--- SET TASK ---
Repeat verbatim only the lines from the one with "Write a Blender" through the one with "scene.view_settings.exposure = 0.14", both ends kept. Pictures stay out.

--- DATA EXCERPTS ---
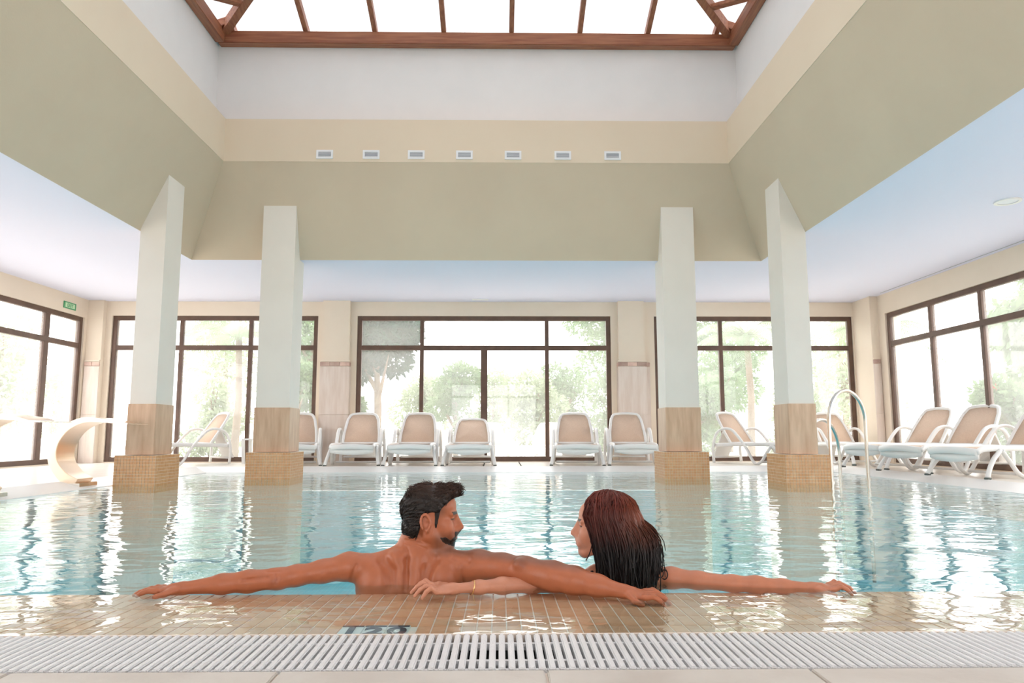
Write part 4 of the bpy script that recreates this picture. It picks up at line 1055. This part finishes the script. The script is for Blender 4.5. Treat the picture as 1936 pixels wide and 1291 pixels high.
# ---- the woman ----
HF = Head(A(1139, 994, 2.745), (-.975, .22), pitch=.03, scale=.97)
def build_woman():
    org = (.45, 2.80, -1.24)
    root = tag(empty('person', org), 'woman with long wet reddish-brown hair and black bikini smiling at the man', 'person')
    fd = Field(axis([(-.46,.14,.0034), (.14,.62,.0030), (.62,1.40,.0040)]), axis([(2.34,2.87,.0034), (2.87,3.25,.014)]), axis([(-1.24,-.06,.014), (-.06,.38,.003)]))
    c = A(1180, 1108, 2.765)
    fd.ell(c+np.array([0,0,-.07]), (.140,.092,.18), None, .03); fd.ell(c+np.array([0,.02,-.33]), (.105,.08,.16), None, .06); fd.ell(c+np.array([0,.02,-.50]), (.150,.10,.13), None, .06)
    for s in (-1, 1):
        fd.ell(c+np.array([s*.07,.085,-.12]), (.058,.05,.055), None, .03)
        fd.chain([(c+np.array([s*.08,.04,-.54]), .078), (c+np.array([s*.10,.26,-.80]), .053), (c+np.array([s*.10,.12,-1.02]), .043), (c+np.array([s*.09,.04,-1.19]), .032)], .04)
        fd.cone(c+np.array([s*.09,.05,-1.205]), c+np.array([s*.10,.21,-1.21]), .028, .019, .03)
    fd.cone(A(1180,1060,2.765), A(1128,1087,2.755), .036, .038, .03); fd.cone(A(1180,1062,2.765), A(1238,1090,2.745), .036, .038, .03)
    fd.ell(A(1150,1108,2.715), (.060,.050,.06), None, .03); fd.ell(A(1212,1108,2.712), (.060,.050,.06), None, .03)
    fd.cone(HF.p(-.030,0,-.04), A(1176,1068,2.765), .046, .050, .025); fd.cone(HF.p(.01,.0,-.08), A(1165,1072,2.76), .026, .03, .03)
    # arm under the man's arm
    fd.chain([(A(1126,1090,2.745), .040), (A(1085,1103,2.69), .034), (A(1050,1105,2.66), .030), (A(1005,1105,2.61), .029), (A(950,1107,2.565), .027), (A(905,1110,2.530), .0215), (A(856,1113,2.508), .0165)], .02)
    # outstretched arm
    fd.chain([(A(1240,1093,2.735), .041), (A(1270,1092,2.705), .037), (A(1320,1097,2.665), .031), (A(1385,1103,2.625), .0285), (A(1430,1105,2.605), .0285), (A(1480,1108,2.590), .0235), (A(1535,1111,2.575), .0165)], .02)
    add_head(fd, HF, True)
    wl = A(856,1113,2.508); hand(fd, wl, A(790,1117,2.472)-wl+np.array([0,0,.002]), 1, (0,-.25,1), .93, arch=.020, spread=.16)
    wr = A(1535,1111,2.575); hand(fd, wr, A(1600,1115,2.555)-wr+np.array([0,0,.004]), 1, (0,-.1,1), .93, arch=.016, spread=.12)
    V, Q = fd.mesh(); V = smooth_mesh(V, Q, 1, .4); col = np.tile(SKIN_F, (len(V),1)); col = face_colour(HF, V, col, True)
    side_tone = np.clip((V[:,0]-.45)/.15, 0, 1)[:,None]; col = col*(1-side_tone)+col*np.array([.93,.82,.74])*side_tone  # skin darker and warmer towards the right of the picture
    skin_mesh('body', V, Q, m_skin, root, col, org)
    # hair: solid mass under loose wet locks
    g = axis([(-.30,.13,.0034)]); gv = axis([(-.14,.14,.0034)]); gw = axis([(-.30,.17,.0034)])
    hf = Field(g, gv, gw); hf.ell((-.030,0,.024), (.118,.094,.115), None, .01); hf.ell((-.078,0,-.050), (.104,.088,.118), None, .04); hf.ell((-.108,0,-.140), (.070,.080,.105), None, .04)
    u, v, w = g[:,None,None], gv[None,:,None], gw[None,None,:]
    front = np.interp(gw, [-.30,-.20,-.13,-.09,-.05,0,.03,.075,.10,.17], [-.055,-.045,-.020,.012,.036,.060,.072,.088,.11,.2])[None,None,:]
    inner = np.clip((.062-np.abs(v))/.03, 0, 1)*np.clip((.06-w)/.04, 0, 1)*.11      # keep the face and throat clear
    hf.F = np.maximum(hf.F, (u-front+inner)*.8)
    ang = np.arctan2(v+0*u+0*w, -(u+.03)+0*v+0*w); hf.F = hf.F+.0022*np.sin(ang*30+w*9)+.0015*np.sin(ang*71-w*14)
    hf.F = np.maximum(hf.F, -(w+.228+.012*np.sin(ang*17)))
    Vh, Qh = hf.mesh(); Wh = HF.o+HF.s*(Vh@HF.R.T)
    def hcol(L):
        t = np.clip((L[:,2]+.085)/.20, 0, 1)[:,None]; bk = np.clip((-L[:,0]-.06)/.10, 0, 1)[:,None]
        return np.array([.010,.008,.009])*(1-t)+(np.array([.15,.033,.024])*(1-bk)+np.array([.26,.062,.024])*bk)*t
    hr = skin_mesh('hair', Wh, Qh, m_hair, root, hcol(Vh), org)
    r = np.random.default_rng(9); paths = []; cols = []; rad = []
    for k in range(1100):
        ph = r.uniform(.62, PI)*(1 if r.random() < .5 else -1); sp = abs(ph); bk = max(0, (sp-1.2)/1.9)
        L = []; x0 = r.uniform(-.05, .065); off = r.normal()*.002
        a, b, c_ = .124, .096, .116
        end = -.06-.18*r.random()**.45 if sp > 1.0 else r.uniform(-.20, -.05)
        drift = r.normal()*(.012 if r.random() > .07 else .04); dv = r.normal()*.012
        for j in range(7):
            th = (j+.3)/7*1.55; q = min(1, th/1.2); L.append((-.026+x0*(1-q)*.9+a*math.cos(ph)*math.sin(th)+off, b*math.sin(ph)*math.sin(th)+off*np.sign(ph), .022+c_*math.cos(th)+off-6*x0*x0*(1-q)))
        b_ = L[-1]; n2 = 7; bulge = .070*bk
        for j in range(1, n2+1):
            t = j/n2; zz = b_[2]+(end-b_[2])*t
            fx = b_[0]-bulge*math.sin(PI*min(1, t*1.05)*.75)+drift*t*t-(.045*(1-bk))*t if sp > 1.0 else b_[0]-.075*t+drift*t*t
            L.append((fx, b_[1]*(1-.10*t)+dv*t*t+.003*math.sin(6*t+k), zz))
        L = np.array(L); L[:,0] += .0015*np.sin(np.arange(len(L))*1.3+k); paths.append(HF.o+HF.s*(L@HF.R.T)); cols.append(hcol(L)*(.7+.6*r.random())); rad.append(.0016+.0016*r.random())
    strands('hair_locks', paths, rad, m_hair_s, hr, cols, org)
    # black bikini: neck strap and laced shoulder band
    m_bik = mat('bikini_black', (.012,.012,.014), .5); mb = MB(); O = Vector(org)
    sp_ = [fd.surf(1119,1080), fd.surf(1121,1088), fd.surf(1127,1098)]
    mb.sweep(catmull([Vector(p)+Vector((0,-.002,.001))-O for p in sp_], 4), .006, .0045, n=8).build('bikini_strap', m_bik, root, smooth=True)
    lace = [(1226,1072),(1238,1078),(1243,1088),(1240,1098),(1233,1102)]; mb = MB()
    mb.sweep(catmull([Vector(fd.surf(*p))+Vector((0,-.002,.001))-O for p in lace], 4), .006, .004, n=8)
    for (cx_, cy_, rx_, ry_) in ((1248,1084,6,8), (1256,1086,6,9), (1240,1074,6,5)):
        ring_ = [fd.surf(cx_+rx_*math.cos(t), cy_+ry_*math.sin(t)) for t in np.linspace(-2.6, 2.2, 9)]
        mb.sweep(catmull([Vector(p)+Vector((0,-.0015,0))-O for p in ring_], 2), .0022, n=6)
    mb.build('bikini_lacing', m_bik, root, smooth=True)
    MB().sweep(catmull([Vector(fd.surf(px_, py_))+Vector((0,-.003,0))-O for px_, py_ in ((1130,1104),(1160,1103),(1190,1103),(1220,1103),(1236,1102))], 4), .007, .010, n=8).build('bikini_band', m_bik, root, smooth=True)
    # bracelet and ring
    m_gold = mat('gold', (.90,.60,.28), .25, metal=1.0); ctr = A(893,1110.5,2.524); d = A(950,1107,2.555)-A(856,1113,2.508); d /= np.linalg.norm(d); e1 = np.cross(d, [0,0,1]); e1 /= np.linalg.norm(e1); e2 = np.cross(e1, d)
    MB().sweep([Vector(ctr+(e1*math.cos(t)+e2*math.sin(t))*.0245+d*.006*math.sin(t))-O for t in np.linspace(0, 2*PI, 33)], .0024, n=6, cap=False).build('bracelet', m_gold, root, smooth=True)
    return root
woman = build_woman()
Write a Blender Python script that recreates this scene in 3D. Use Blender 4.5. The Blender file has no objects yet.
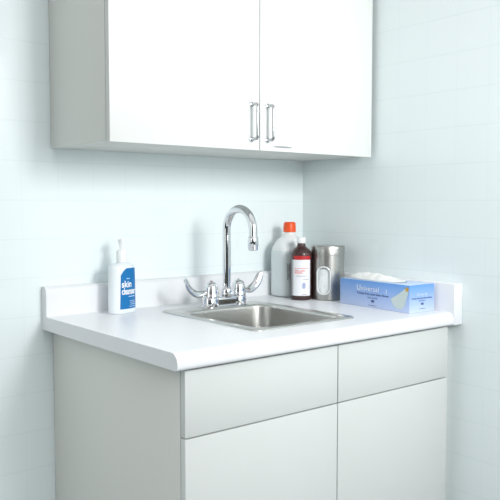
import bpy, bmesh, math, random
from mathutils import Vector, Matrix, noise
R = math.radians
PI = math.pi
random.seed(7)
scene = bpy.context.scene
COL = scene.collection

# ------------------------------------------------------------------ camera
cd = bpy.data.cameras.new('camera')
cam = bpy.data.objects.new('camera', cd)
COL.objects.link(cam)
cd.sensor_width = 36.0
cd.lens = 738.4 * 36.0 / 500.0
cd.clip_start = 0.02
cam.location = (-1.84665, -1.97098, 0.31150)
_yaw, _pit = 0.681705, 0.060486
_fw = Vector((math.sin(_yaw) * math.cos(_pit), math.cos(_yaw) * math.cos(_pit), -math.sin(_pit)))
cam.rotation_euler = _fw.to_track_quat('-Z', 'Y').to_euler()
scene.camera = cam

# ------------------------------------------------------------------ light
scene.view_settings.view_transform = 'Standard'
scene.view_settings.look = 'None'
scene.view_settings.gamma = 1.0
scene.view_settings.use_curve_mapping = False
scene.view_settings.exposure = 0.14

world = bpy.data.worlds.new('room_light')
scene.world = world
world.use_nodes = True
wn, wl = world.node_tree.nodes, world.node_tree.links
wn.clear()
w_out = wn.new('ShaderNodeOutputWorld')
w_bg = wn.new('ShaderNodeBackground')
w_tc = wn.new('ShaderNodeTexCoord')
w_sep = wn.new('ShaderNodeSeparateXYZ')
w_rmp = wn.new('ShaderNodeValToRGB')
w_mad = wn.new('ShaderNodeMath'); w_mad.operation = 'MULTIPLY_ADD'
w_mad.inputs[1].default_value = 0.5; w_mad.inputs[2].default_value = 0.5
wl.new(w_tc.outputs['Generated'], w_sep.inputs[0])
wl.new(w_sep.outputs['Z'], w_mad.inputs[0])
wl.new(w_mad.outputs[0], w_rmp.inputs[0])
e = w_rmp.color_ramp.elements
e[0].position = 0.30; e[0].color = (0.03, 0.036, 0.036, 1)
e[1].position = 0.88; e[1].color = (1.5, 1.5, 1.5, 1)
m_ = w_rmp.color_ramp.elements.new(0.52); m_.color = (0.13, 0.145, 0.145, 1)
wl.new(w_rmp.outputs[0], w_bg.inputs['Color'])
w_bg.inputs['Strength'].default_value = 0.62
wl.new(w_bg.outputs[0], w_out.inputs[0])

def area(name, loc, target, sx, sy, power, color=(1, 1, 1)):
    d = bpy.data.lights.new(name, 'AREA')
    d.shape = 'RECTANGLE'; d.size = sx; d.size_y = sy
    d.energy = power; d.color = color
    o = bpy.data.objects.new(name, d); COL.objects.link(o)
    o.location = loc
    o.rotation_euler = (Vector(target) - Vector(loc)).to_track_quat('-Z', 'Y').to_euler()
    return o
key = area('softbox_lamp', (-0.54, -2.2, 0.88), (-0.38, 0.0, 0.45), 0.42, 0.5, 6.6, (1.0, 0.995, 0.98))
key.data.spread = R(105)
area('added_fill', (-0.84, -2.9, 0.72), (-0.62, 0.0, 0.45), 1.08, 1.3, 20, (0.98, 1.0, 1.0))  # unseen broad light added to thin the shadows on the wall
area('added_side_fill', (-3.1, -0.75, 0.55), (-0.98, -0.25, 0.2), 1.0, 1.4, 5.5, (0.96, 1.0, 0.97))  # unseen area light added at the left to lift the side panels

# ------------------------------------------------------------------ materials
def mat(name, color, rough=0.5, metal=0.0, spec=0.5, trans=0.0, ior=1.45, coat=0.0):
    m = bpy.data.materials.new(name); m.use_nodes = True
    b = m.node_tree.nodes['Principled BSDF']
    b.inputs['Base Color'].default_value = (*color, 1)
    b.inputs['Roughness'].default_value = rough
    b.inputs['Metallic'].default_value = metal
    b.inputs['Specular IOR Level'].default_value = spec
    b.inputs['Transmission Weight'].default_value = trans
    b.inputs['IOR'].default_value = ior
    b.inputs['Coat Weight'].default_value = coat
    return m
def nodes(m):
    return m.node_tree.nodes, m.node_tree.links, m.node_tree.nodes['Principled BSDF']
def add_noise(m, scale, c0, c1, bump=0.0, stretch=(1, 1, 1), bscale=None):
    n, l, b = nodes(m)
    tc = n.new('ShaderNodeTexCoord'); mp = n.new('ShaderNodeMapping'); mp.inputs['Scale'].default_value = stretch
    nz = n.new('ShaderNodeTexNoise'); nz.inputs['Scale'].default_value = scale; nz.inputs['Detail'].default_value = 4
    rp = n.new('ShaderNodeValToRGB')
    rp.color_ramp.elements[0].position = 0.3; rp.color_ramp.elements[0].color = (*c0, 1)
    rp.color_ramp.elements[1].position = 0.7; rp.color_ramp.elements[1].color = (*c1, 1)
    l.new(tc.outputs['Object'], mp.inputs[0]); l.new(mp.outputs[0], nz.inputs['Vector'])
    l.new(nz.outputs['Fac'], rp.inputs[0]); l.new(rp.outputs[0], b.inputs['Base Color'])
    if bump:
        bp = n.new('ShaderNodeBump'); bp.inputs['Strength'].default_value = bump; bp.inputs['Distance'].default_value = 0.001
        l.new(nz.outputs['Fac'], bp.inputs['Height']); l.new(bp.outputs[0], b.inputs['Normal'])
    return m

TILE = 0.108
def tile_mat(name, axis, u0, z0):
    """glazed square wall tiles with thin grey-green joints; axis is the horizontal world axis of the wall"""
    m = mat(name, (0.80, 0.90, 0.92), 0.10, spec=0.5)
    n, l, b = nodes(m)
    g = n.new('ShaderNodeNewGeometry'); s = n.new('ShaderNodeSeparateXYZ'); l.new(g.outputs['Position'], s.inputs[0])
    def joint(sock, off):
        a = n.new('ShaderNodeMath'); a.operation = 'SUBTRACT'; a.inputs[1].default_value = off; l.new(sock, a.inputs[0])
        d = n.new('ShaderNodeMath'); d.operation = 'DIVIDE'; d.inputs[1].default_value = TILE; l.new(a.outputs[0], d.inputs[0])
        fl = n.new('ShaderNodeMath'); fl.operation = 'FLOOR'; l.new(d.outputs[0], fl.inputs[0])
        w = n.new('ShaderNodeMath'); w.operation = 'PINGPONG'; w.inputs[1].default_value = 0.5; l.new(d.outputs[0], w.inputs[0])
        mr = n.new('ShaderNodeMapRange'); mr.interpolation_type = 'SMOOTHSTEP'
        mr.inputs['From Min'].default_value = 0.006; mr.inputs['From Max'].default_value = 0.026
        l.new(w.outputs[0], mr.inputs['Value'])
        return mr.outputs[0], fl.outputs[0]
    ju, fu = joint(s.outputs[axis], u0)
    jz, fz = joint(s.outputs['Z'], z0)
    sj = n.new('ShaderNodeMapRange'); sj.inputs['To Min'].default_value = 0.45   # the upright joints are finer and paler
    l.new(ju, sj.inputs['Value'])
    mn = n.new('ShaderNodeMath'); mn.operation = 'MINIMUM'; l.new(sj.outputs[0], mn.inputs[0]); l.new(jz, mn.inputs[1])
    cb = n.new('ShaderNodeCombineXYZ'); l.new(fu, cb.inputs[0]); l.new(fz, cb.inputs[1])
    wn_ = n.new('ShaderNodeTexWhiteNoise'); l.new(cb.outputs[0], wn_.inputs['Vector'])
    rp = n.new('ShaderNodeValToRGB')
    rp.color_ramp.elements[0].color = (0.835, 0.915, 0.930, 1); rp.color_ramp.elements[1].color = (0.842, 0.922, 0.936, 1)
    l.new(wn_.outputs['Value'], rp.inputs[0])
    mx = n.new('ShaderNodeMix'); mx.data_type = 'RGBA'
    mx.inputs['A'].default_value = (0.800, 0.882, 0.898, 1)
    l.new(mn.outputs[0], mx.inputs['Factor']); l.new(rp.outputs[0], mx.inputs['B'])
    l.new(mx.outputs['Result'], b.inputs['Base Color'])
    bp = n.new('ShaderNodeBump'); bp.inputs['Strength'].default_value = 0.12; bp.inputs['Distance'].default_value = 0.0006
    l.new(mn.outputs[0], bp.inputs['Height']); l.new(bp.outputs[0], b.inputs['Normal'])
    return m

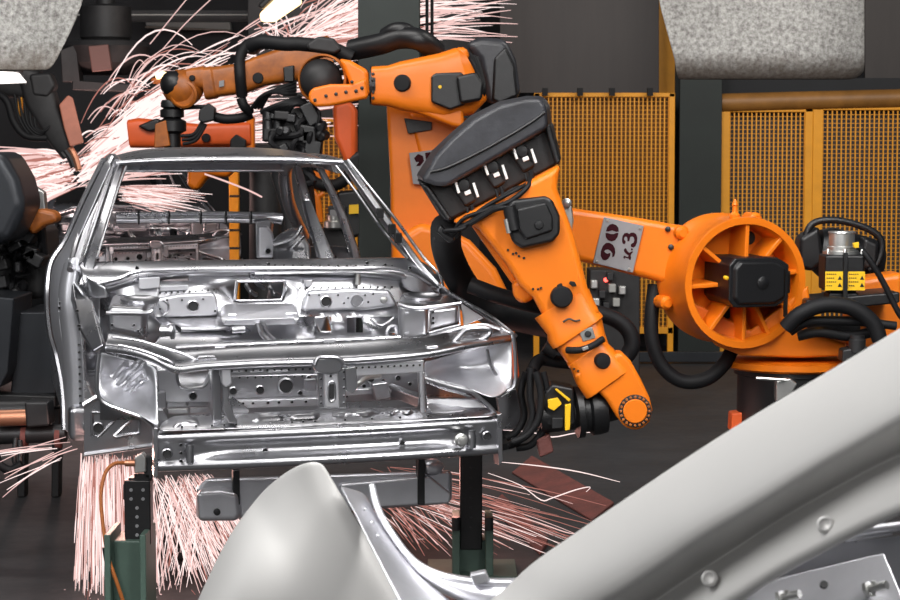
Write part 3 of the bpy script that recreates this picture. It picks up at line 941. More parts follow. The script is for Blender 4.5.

--- FULL ANSWER ---
Write a Blender Python script that recreates this scene in 3D. Use Blender 4.5. The Blender file has no objects yet.
import bpy, bmesh, math, random
from mathutils import Vector, Matrix, noise
R = math.radians
PI = math.pi
random.seed(7)
scene = bpy.context.scene
COL = scene.collection

# ------------------------------------------------------------------ camera
cd = bpy.data.cameras.new('camera')
cam = bpy.data.objects.new('camera', cd)
COL.objects.link(cam)
cd.sensor_width = 36.0
cd.lens = 738.4 * 36.0 / 500.0
cd.clip_start = 0.02
cam.location = (-1.84665, -1.97098, 0.31150)
_yaw, _pit = 0.681705, 0.060486
_fw = Vector((math.sin(_yaw) * math.cos(_pit), math.cos(_yaw) * math.cos(_pit), -math.sin(_pit)))
cam.rotation_euler = _fw.to_track_quat('-Z', 'Y').to_euler()
scene.camera = cam

# ------------------------------------------------------------------ light
scene.view_settings.view_transform = 'Standard'
scene.view_settings.look = 'None'
scene.view_settings.gamma = 1.0
scene.view_settings.use_curve_mapping = False
scene.view_settings.exposure = 0.14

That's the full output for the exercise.